I dissent.
I am of the opinion that the portion of the judgment for damages should be affirmed and the injunctive feature either amended or affirmed as correctly construed.
In this case the defendant negligently maintained loose dirt on his land which has in the past, when it rained, moved onto plaintiff’s land. The court expressly found that such condition existing on defendant’s land permanently depreciated the market value of plaintiff’s land as follows: . . by reason of the acts of the defendant . . . plaintiff’s property has suffered a substantial and permanent impairment of value and has lost its desirability as a residence for plaintiff, or any prospective purchasers; that it is true that the fair market value of the house on plaintiff's property before the deposit of the loose dirt, and the damage occasioned thereby, was the sum of $40,000.00, and that the fair resale value of said house after the damage caused by the defendant . . . was the sum of $16,000.00, to plaintiff’s detriment and damage in the sum of $24,000.00, and it is true that the maintenance by the defendant ... of the loose quantities of dirt on his premises will cause plaintiff great and irreparable injury and will permanently deprive plaintiff’s land of any value for residential purposes.” (Italics added.) It is conceded by the majority that that finding is supported by the evidence. The majority opinion says, however, that there is an inconsistent finding to the effect that the condition on defendant’s land is not permanent—can be abated. There is no express finding to that effect. Assuming there is an implied finding flowing from the fact that an injunction was given, then the duty of this court is to liberally construe the findings to support the part of the judgment based upon such findings, rather than reversing the entire judgment. Thus the implied inconsistent finding that the condition can be abated may be ignored, and the part of the judgment awarding injunctive relief reversed, while affirming the damage portion which is based on an express finding of permanent damage. In line with the settled rule that findings must be liberally construed to support the judgment and specific findings control over general ones (24 Cal.Jur. 1007 et seq.) an express finding prevails over an implied one. (See Central H. Imp. Co. v. Memorial Parks, Inc., 40 CalApp.2d 591 [105 P.2d 596].)

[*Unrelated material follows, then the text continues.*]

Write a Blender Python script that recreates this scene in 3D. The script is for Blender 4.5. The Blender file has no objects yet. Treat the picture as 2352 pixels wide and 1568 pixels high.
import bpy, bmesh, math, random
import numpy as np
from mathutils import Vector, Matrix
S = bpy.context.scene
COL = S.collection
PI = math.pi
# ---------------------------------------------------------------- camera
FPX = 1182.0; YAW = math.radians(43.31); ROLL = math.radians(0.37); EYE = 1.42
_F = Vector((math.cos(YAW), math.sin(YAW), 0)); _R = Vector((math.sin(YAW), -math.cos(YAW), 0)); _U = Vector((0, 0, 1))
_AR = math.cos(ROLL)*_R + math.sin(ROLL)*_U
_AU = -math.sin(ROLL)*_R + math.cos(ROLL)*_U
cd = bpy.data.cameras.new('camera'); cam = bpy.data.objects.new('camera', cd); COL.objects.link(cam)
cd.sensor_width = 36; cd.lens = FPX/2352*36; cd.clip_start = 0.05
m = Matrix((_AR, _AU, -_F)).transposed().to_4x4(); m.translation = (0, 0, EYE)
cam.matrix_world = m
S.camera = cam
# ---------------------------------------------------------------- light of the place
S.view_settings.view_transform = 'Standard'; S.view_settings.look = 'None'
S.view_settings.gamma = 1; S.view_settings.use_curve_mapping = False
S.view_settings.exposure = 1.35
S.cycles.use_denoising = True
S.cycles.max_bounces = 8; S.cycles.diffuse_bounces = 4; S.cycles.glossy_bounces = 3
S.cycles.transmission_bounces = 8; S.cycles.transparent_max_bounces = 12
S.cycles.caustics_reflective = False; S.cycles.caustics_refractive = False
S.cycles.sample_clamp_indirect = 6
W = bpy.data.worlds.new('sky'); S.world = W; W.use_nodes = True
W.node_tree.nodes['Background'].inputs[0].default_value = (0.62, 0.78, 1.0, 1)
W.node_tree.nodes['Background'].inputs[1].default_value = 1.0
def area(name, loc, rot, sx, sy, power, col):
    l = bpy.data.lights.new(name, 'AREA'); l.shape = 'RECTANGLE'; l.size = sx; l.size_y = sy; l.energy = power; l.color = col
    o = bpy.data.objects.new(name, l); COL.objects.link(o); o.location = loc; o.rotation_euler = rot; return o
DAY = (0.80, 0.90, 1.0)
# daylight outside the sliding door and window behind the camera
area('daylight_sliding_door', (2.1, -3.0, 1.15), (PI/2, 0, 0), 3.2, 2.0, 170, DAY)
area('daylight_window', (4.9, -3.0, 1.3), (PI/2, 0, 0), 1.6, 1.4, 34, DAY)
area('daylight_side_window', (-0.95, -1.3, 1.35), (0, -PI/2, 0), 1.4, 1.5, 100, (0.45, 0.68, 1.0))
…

It is not necessary, however, to reverse the injunctive provision in the judgment, for correctly construed, under the *272rule requiring liberal construction to support it, there is no inconsistency. So interpreted, it enjoins only the maintenance in the future by defendant on his land of additional loose soil, that is, in addition to what is already there. The findings are readily susceptible of that construction. It is found that “Plaintiff is entitled to a permanent restraining order against the defendant, enjoining . . . defendant . . . from excavating, re-surfacing or distributing his said land and depositing loose dirt in any manner which may threaten or endanger the residence of the plaintiff, and ordering the defendant ... to remove deposits of loose dirt upon his said land, or in lieu thereof, to place protecting structures around said loose dirt in such a manner that the property of the plaintiff will not be endangered or threatened by the existence of deposits of loose dirt.” (Italics added.) It will be noted that the participle form of the verbs “excavate, re-surface or distribute” speak in the future. It could not be speaking of the past because that soil had already been excavated and distributed. The removal of the dirt being in the same tenor, refers to the dirt to be distributed in the future, after the entry of the judgment. It is true that the judgment also refers to the removal of dirt theretofore deposited. That portion of the judgment is out of harmony with the findings and should be modified.
I would therefore modify the judgment with respect to injunctive relief against dirt already deposited on defendant’s land and affirm the judgment as so modified.
The opinion and judgment were modified to read as above printed and respondent’s petition for a rehearing was denied February 14, 1952. Carter, J., was of the opinion that the petition should be granted.